The only time Joan comes even close to despair is in the “Vision” sequence which was deleted after the first edition. The action of Thalaba, to a great extent, follows the pattern of temptation presented in that short fragment. We note, together with this new (if still slight) concern with the individual hero, a maturation of Southey's narrative abilities. The fanciful nature of the subject matter allowed him more freedom in manipulating the sequence of events. As he said, the poem “has certainly and inevitably the fault of Samson Agonistes,—its parts might change place” (Letters, p. 42). But while many of the episodes lack a cause and effect relationship to the preceding and following episodes, there is an attempt to balance certain episodes around a central, pivotal action. The pattern lacks the clarity of its classical predecessors, and many minor incidents do not find a place in the scheme. But for Southey it does mark a definite advancement in narrative skill. Instead of simply stating his ideas in set speeches, he began to embody them more effectively in actions. There are still many static debates in Thalaba, but in a few instances we note the subtle suggestion of thematic development by means of paralleled episodes.

The pivotal incident takes place in Books VI and VII. Thalaba rescues Oneiza from a lusty pursuer and together they destroy the paradise of sensual pleasure, which is in accord with Southey's severe moral theme: they cannot simply avoid this temptation, they must actually destroy it. Upon emerging from the garden they are presented with a second and more powerful temptation—the Sultan's offer of power and wealth. Thalaba, the formerly steadfast crusader, readily accepts. While it is refreshing to have Southey show some psychological interest in the human qualities of his hero, this sudden softening of Thalaba's inhuman resolve is inconsistent with his character portrayed before and after this incident. But then the interest is probably less psychological than thematic, for Southey wanted to stress the necessity of despair and inner purification. Oneiza dies on her wedding night and Thalaba forsakes himself and his religion, becoming a “madman among the tombs.” But he is revived by a vision of Oneiza, who instructs him to continue his quest. Before this cleansing process, he had only come to know the nature of his quest and the weapon of faith necessary to carry it out. Only after it is he given direction—heavenly guides (the star, the old Dervise, the green bird, and the Simorg) lead him, with only a few minor diversions, directly to the Dom Daniel.

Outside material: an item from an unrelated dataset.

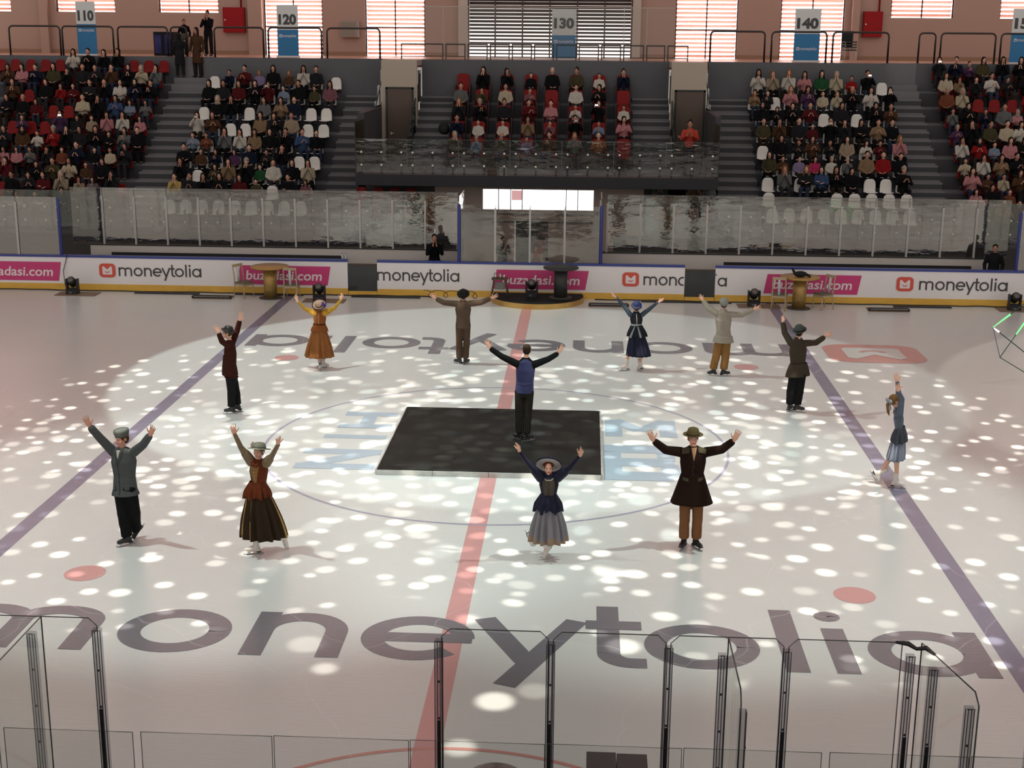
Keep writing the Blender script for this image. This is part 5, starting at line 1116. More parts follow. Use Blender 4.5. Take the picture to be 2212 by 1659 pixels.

Around this central incident, paired actions echo one another. The poem opens with the death of Thalaba's father and the young boy's vow of revenge, and ends with the fulfillment of that vow and his own wished-for death. As in all of Southey's epic poems, death and the heavenly paradise beyond are the only true victories available to these perfected heroes. Also in the opening and closing books we have two stories which, if considered separately, seem only vaguely relevant to the immediate action. But, if considered together, especially with regard to their relative placement, they seem less digressive. The first story is Aswad's recounting the tragic consequences of a people's attempt to outdo nature's work by building an unnatural paradise of art. The second, told by Othatha's mistress, is also a sort of parable, on the danger of allowing love to divert one from one's moral duty. Both art and love, then, are classified together as selfish and prideful activities in which moral men, under different circumstances, can ill-afford to participate. The primacy of nature is, more specifically, the very concept which directs the education of the young Thalaba, isolated from the corrupting artifacts of society, as described two books later. And the reiteration of the importance of the dedication to duty sums up, just before that duty is fulfilled, the lesson which the older Thalaba comes painfully to realize through mature personal experience. Thalaba's acceptance, in Book II, of the magic powers derived from Abdaldar's ring is balanced by his rejection of such an exterior aid, when, at the beginning of Book XII, he casts off the ring with the cry, “Thou art my shield, my trust, my hope, O God!” Having learned in the interval that “the true Talisman is faith,” he proceeds unaided to the final act of revenge.

The final sets of paired actions, in Books III and X, IV and IX, and V and VII, all involve the clarification of certain concepts which before the crucial experience of internal purification remained vague and perhaps even deceptive. In Book III, Thalaba is informed of his destiny to revenge his father's death, but in Book X the humane limitations on that destiny are defined, as he refuses to oblige Fate and kill the innocent Leila in order that he himself might live to carry out his task. In Book IV, Lobaba tries to undermine the young man's belief in intuitive guidance by pragmatic arguments: nothing in itself, says the sorcerer, “is good or evil, / But only in its use” (IV, sec. 15). The true nature of this pragmatism is revealed in Book IX as Mohareb taunts his captive:

                                                            Evil and Good …
What are they, Thalaba; but words? in the strife
          Of Angels, as of Men, the weak are guilty;
Power must decide.

(IX, sec. 14)

And finally, in Book V, the faith in Allah which Thalaba is instructed to keep is redefined in Book VIII as he nears the accomplishment of his mission: he is instructed to have faith in himself and in the sanctity of that mission.7

Notes

  1. Jack Simmons, Southey (1945), p. 209; William Haller, The Early Life of Robert Southey (1966).

  2. W. Macneille Dixon, English Epic and Heroic Poetry (1912; rpt. 1964), p. 293.

  3. New Letters of Robert Southey, ed. Kenneth Curry (1965), I, 114. Hereafter cited in text as New Letters.

  4. Thomas Carlyle, Reminiscences, ed. James A. Froude (1881), p. 516.

  5. Letters of Robert Southey, ed. Maurice Fitzgerald (1912), p. 4. Hereafter cited in text as Letters.

  6. “Preface,” The Poetical Works of Robert Southey, collected by himself (1837-38), V, xi; New Letters, I, 388. All citations are to this edition; hereafter cited in text as PW.

  7. Another, minor, structural device, which supports this pattern, might be mentioned. In the first half of the poem Thalaba is presented with three divine messages, all of which instruct him in the necessary preparations for his task. In the last half of the poem, he receives three more messages; these, however, direct him straight to the Dom Daniel.